Люди из высшего сословия обычно отдают детей на воспитание какому-нибудь семейству из низшего класса, но пользующемуся уважением. Эмчек (воспитатель) увозит кхана (воспитанника) к себе, обучает его гимнастике и разным хитростям, часто он принимает на себя обязанность и женить своего кхана, выбирает девушку соответствующего происхождения, просит ее руки у родителей и платит выкуп. Возвращение сына в родительский дом происходит с особой торжественностью, эмчек возвращается домой с большими подарками и после этого считается родней.
У некоторых осетин существует обыкновение, преимущественно у старейшин, надевать на девушку с ранних лет корсет – широкую кожаную опояску, которую зашивают на теле.
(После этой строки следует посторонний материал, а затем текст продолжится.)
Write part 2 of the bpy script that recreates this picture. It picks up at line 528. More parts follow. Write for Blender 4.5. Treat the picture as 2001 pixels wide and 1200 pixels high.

В этом случае муж в первую брачную ночь должен разрезать корсет кинжалом, а если он ловкий и удалой, то распускает его руками, не порвав ни одной нитки.
Для сохранения гибкости стана, которая составляет необходимый элемент женской красоты, девушку кормят очень плохо. Молоко и несколько яиц – вот вся ее ежедневная пища. Часто девушки и женщины привешивают сзади к волосам зикубосы — длинный витой узел, похожий на жгут, из тонкого белого полотна. По понятиям осетинок, зикубос способствует росту и удлинению волос.
Осетины считают бесчестьем для дома, если покойник хотя бы одну ночь останется непохороненным. Поэтому похороны совершаются или в самый день смерти, или на другой день утром, но никак не позже. Христиане, живущие на равнине, хоронят по церковному уставу с примесью своих обычаев, а те, кто живет в горах, хоронят умерших чисто по-язычески. Народ верит, что слезы облегчают участь покойного, и чем больше слез, тем легче будет ему в загробном мире. Поэтому на оплакивание стараются собрать как можно больше народа, который часто приезжает из весьма отдаленных селений.
В некоторых местах Осетии в день смерти совершался обряд хоранга, или большие поминки.
Родственники приходили в дом покойника, продавали или закладывали его имущество без согласия наследников, на вырученные деньги покупали вино, выгоняли из хлеба или ячменя водку и резали значительное число быков и баранов, иногда до 35 штук. Приготовленные из них кушанья съедали и выпивали гости при участии родственников.